The cable companies only allocate so much bandwidth to each of the HD channels. With MPEG2 compression that bandwidth may not be enough to transmit all the detail in the original source as they receive it. In my experience this only becomes noticeable in relatively extreme cases with lots of detail that is moving.
Other times the compression artifacts have clearly originated upstream of the cable company. For example, the "Star Trek - The Next Generation" episodes aired on "Spike" have horrible compression artifacts that were noticeable even with analog cable on my old 20" 4:3 CRT. Mostly noticeable as motion glitches, where character's movements appeared a little strange.
There's another thing to consider.

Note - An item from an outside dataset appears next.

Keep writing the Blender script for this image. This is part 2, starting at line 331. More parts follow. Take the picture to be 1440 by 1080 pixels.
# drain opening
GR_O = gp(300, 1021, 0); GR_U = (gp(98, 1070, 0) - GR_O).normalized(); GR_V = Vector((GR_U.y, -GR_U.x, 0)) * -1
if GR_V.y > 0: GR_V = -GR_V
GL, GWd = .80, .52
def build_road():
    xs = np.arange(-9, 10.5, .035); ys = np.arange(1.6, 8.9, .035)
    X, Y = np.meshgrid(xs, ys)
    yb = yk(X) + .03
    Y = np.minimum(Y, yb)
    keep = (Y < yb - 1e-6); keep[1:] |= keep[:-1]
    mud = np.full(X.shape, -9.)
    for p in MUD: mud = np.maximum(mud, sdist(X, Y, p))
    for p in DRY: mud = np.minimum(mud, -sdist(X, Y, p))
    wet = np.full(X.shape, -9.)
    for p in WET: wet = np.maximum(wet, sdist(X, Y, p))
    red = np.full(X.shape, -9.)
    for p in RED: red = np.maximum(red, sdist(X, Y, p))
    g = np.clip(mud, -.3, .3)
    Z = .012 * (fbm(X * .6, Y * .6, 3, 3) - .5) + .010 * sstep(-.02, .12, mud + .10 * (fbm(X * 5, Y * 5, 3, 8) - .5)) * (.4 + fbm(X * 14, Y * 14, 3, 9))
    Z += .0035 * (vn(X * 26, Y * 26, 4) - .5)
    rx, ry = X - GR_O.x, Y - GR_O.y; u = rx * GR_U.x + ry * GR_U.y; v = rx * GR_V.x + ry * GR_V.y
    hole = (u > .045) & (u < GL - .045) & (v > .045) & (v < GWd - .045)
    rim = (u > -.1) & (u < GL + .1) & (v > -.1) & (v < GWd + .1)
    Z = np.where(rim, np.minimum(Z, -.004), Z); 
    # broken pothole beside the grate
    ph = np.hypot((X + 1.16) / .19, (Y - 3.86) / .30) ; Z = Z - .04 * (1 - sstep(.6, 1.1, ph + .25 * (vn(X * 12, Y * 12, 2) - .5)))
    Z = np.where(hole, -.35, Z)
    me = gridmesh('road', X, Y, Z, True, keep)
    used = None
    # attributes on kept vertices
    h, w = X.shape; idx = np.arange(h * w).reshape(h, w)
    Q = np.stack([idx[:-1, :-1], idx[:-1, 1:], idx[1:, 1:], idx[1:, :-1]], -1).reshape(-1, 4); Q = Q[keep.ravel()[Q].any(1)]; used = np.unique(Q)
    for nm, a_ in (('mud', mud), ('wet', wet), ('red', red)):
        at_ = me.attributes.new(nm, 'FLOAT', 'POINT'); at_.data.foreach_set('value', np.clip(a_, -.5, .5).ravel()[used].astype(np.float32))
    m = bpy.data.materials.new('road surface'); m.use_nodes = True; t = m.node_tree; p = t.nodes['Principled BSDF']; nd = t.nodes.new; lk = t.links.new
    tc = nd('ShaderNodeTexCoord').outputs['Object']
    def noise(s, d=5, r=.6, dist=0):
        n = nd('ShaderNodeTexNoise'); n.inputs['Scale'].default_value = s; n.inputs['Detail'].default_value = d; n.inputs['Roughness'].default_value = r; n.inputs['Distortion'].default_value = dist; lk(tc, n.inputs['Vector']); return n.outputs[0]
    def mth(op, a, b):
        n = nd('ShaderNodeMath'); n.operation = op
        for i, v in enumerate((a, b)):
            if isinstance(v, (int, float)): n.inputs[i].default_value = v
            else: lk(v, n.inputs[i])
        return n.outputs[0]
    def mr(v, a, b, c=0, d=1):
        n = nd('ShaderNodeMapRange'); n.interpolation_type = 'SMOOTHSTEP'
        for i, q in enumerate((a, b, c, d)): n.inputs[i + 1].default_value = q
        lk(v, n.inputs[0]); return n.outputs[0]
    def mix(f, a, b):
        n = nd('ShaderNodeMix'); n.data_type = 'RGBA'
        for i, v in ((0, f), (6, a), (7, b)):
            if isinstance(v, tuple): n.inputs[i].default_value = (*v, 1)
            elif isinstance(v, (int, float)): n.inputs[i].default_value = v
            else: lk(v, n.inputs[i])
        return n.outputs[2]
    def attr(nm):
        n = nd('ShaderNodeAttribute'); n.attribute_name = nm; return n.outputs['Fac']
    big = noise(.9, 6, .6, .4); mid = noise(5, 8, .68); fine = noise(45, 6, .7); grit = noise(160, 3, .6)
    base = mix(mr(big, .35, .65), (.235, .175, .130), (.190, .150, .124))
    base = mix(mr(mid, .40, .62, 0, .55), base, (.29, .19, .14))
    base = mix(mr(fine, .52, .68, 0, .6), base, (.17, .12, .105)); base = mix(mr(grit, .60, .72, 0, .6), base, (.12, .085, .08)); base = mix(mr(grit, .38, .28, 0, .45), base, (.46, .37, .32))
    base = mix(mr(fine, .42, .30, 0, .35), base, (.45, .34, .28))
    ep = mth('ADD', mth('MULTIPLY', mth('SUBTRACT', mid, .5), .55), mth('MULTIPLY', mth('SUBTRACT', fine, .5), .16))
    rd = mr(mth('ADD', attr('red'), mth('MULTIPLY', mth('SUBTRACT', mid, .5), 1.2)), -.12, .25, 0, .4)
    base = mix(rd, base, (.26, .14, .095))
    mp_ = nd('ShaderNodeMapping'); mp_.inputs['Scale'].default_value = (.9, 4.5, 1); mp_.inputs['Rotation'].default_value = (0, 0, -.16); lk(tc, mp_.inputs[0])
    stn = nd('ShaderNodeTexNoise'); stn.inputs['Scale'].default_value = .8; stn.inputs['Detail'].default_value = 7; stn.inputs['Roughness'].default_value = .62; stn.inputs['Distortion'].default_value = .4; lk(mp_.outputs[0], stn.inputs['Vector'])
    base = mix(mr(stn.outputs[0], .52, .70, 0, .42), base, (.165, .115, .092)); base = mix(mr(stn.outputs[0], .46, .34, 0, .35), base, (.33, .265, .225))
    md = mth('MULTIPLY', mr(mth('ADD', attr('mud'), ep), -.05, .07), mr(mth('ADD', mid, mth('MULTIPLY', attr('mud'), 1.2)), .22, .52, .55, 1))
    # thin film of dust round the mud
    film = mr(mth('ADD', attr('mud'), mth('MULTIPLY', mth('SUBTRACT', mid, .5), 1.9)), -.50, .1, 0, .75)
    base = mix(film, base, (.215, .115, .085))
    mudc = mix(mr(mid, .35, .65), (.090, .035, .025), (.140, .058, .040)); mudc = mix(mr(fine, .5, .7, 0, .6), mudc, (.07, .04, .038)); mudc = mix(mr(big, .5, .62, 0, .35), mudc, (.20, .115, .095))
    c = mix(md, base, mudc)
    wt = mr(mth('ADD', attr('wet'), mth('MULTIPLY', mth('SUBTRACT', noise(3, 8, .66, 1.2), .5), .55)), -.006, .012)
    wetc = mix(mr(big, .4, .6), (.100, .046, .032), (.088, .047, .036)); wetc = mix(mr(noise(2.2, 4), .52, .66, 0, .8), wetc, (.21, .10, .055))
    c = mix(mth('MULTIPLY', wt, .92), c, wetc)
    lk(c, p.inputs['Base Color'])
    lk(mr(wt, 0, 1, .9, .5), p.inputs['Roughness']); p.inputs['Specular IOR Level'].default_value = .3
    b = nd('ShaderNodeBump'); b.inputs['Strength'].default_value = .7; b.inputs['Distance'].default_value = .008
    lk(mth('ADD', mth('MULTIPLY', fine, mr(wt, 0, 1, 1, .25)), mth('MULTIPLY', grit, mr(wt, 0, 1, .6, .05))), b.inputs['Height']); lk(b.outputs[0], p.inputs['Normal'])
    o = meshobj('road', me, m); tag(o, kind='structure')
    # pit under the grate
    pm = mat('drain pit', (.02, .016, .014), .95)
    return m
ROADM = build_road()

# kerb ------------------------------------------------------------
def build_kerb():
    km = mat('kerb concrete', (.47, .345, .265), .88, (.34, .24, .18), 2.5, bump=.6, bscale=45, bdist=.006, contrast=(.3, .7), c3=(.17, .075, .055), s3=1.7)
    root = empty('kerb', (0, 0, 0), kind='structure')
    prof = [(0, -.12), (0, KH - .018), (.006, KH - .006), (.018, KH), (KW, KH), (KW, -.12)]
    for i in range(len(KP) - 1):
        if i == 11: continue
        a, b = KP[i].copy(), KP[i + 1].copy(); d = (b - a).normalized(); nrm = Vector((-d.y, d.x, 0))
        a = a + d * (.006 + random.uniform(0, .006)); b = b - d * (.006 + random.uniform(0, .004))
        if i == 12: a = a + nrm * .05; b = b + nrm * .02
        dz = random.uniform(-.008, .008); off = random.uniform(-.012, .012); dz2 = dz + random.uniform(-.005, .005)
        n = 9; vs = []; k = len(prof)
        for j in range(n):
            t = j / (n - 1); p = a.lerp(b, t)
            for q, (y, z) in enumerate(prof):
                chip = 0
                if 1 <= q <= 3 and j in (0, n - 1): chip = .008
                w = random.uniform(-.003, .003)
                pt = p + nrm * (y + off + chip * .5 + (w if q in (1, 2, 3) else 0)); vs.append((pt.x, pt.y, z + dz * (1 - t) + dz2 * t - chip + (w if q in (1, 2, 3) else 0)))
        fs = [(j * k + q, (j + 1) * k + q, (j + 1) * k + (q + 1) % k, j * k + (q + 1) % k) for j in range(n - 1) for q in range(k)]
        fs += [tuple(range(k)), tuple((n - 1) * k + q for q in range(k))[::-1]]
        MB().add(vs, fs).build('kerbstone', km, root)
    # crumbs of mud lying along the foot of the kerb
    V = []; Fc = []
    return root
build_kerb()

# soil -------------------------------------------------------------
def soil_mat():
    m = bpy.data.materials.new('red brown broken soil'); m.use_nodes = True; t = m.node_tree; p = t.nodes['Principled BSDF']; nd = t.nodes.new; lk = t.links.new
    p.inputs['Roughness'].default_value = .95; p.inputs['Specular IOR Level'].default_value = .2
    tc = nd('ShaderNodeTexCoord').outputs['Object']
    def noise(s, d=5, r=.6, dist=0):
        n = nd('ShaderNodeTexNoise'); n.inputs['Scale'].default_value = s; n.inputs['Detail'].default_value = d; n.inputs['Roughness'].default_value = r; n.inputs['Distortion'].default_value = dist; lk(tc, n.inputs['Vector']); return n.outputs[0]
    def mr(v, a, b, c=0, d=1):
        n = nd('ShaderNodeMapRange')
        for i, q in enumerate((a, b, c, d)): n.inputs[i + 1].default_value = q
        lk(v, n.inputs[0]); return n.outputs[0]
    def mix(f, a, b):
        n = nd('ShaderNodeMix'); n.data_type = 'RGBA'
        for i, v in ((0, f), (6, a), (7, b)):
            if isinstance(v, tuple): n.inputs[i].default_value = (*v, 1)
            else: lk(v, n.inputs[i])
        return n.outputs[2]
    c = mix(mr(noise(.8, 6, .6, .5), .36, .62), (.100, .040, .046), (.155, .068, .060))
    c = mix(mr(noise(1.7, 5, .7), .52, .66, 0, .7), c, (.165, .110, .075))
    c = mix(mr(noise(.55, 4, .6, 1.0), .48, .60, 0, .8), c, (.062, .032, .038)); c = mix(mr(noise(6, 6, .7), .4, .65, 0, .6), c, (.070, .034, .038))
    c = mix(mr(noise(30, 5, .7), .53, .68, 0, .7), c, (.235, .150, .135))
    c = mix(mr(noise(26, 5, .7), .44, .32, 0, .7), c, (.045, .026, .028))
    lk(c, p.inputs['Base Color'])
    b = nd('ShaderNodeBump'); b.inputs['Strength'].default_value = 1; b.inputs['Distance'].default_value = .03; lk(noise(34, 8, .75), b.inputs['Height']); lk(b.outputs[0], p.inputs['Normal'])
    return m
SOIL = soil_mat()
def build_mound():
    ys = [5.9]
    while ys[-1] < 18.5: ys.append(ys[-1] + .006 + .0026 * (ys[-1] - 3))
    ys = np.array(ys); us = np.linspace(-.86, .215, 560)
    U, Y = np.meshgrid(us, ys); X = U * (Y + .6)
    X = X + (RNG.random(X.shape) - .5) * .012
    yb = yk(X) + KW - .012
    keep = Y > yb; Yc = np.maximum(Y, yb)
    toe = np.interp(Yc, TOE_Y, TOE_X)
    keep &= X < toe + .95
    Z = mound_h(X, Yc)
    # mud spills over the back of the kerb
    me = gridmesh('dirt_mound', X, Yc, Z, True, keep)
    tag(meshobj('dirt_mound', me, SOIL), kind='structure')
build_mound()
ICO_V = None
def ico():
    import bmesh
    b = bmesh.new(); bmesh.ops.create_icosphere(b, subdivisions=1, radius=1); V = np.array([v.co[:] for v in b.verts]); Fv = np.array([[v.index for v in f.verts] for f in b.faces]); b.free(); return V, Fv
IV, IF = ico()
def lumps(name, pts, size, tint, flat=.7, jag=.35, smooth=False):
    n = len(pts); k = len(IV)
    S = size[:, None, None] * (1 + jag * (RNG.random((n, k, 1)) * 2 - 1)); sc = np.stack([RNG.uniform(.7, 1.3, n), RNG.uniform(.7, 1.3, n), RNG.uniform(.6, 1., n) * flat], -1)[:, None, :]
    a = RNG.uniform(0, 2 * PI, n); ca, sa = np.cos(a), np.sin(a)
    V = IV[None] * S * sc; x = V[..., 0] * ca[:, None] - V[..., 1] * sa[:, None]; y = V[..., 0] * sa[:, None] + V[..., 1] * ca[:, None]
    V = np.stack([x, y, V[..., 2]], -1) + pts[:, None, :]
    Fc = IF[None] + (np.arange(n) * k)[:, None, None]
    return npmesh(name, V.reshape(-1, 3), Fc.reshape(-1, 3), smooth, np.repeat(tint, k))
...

When you're watching a DVD, that's also MPEG2 compressed. But in high-quality DVDs, considerable time can be spent optimizing the MPEG compression parameters for each scene. For live broadcasts, or for digital cable, the re-encoding to MPEG2 is done on the fly and is not optimized for the type of scene on the screen.
Have you noticed the quality of live HD broadcasts vary greatly? Lighting may be a big part of it. Some sports broadcasts appear very muddy and murky and lack the crisp detail you expect with HD. Others are very good. The late-night shows with David Letterman and Jay Leno in HD look absolutely fantastic (but aren't generally of interest to me).